Never before has the deputy director of the FBI been fired. Late Friday night, the Trump administration broke new ground.
Attorney General Jeff Sessions late Friday night accepted the recommendation that former FBI Deputy Director Andrew McCabe, who took the reins of the agency during the turbulent days after the abrupt firing of James Comey, be terminated — two days before he was to retire and become eligible for full pension benefits.
Though McCabe — who has been attacked by President Donald Trump — stepped down as deputy director in late January, he remained on the federal payroll, planning to retire on Sunday. The firing places his federal pension in jeopardy.
The official rationale is that the Justice Department’s inspector general identified wrongdoing on McCabe’s part as part of the FBI’s investigation into Hillary Clinton’s emails.

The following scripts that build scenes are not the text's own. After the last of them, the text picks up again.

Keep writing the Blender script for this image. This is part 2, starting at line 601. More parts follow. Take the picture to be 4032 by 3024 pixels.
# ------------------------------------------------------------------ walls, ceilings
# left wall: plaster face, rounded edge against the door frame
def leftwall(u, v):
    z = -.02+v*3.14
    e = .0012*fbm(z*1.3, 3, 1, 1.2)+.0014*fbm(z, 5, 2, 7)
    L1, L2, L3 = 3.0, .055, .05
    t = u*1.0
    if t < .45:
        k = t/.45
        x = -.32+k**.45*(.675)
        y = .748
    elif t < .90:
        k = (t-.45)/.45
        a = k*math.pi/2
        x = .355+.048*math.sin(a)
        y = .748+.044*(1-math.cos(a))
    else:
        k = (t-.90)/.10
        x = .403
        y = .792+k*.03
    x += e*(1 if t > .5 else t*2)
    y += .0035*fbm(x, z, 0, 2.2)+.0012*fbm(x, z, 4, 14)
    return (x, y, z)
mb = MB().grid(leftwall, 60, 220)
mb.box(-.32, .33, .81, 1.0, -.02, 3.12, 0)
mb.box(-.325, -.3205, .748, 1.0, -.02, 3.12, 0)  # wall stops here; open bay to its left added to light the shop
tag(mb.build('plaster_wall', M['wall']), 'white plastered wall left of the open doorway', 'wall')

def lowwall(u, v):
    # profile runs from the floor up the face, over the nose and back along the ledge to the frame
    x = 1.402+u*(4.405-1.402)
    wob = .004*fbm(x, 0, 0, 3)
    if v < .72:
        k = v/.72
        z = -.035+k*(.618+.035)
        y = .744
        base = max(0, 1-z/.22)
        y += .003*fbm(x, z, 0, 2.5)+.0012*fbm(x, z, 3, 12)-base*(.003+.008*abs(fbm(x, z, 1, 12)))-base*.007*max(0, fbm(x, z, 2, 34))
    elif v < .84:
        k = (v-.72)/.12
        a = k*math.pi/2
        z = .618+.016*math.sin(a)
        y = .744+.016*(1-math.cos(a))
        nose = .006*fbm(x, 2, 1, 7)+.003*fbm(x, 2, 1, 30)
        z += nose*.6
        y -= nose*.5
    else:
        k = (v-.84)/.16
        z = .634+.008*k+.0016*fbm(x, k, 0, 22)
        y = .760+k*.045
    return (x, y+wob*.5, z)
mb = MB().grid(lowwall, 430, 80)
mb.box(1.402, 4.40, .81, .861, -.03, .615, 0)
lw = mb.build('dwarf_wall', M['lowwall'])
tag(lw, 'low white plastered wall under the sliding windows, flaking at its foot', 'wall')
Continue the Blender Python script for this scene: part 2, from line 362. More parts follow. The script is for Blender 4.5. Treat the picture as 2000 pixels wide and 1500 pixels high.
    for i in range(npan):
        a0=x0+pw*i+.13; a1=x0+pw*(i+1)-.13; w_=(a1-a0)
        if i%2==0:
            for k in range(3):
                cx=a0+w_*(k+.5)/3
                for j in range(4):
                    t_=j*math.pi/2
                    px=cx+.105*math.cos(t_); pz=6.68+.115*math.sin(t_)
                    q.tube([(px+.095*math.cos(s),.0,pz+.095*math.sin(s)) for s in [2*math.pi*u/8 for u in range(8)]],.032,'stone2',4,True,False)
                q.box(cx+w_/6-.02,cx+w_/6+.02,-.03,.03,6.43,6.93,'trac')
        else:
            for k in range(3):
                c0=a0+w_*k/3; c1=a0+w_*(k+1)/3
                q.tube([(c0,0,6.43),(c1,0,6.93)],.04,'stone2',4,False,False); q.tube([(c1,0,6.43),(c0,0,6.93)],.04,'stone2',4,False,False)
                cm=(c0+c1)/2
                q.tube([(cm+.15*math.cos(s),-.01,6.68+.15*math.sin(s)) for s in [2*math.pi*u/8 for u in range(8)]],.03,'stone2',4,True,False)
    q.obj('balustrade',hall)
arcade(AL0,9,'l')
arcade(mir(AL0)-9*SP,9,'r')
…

And while it’s entirely possible McCabe took steps he shouldn’t have — the full report has not yet been made available to the public — it’s difficult to take the official line seriously after seeing Donald Trump’s taunting end-zone dance over the weekend. The president’s critics responded to McCabe’s firing by arguing that the move appeared to be part of a politically motivated vendetta orchestrated by the Oval Office — and Trump took steps to prove his critics right.
The president celebrated McCabe’s firing as “a great day for democracy,” adding, “Sanctimonious James Comey was his boss and made McCabe look like a choirboy. He knew all about the lies and corruption going on at the highest levels of the FBI!” Trump also published a tweet with some demonstrably false Clinton-related conspiracy theories, insisting that McCabe was “caught, called out and fired.”
The FBI’s Office of Professional Responsibility may have proposed the termination, but the president himself seemed to have no use for the fig leaf. Indeed, he never has: Trump has targeted McCabe personally for months. Friday night was simply the culmination of a petty and corrupt vendetta.
There’s no shortage of angles to this story, but as the dust starts to settle, here are a few things to keep in mind:
1. Attorney General Jeff Sessions keeps looking for ways to make the White House happy. Firing McCabe two days before his retirement seems to be part of a larger pattern in which the Alabama Republican prioritizes the president’s wishes.